The verbosity of the fragment above is greatly reduced. You had to write 'sum' or 's' lots of extra times ('Summation(sum)', 'sum(s)', 'int& sum', and 'int& s'), and you won't have to do that anymore -- according to wikipedia your function will change in C++0x to:

    for_each( numbers.begin(), numbers.end(), [&sum](int n) { sum += n; } );
Which is semantically much less to think about. It also still has the feature / annoyance (?) of having to specifically identify which variables to capture from the environment ('sum', as a reference; it seems you can capture variables by value too).

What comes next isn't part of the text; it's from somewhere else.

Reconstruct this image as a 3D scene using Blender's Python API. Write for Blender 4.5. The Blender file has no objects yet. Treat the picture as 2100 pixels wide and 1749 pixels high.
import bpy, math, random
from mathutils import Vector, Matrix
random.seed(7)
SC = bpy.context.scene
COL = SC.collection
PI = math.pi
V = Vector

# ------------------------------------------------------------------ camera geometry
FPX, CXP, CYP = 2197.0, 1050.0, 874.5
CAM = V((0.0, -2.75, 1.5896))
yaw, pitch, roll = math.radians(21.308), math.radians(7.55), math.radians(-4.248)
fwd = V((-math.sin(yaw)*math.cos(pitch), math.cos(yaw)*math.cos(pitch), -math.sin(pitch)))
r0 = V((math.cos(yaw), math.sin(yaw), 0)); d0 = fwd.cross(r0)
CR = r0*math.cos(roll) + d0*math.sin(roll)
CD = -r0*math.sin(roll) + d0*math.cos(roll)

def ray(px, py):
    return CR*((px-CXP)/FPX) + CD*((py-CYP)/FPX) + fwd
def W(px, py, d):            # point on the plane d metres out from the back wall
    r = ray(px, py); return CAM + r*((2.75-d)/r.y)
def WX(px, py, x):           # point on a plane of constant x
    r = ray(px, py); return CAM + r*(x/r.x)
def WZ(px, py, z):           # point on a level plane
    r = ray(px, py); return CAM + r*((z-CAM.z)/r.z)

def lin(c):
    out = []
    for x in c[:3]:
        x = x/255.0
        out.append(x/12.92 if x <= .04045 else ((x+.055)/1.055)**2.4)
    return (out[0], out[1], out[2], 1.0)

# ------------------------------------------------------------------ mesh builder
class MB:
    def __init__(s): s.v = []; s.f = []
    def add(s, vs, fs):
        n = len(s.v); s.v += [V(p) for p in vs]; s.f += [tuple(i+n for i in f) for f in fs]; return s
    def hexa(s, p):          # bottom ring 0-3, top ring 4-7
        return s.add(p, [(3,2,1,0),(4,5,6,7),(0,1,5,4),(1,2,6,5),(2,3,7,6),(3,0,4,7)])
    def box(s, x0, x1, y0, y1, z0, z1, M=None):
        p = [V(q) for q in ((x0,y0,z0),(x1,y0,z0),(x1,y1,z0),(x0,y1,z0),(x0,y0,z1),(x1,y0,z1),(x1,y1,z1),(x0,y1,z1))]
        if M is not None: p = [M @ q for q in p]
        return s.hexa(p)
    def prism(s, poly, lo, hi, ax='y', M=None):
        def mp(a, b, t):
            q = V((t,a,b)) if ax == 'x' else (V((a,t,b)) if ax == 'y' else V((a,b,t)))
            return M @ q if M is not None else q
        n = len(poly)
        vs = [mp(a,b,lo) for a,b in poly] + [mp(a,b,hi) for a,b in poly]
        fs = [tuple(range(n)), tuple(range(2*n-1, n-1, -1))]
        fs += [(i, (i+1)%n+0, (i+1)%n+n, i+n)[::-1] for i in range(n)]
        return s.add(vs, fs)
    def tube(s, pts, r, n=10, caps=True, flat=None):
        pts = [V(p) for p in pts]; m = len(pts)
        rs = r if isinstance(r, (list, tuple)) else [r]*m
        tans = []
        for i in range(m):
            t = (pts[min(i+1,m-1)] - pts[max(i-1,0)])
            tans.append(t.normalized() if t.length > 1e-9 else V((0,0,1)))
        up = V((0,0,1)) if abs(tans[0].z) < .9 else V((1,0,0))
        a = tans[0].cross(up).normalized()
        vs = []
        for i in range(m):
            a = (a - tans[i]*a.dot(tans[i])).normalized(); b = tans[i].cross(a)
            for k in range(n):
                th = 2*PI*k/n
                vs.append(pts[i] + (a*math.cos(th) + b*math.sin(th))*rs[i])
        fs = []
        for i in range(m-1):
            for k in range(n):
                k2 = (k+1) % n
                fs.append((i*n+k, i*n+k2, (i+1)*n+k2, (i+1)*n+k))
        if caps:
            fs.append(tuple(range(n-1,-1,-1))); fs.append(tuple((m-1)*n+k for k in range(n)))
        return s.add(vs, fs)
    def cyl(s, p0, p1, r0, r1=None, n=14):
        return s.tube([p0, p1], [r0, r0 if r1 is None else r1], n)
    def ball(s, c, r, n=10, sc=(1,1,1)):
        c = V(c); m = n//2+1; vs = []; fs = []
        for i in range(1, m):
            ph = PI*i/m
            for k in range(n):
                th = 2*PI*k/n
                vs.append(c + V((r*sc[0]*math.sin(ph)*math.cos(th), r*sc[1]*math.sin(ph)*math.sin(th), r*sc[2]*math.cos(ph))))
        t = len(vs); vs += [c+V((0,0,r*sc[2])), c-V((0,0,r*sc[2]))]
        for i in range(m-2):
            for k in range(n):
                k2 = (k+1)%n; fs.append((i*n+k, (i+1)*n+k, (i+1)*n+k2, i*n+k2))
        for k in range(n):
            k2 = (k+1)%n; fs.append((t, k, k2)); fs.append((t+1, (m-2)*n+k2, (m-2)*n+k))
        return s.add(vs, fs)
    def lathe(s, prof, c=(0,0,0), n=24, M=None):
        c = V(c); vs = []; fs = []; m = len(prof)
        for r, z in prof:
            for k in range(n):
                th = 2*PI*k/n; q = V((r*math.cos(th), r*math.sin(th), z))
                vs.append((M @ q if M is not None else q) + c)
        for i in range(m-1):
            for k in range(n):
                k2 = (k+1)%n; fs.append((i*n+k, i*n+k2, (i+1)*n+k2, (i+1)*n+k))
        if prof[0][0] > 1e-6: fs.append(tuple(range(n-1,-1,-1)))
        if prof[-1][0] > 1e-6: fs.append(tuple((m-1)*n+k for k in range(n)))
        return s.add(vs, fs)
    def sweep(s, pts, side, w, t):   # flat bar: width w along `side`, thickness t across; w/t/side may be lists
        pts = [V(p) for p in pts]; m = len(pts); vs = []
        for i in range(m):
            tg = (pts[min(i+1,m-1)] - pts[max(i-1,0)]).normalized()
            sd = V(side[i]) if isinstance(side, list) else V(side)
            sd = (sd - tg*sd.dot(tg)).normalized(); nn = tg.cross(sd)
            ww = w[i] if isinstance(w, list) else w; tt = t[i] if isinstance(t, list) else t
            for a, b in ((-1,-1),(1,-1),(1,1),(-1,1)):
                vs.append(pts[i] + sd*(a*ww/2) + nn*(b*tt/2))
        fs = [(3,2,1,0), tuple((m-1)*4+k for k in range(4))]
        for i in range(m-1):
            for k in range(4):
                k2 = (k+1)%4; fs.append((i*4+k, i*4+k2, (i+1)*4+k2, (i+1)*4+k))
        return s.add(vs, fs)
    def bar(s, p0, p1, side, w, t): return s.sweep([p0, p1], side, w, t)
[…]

Fortunately, it seems the C++ people even thought of that annoyance, and allow you to write:

    for_each( numbers.begin(), numbers.end(), [&](int n) { sum += n; } );
capturing references to all variables in the enclosing scope. Neat!
2 comments

Of course, C++ already has std::accumulate, which is basically the same thing as a general fold or a summation, depending on which version you use. So, there isn't really much of a reason to write sum manually at all. :p

http://www.sgi.com/tech/stl/accumulate.html

Indeed. I actually use this technique in my own code, and I feel like I'm laying down pipe all over the place to make sure the captured variable gets routed to the function object correctly. Once you do it a few times, it is obviously boiler-plate code and obviously a hindrance to momentum.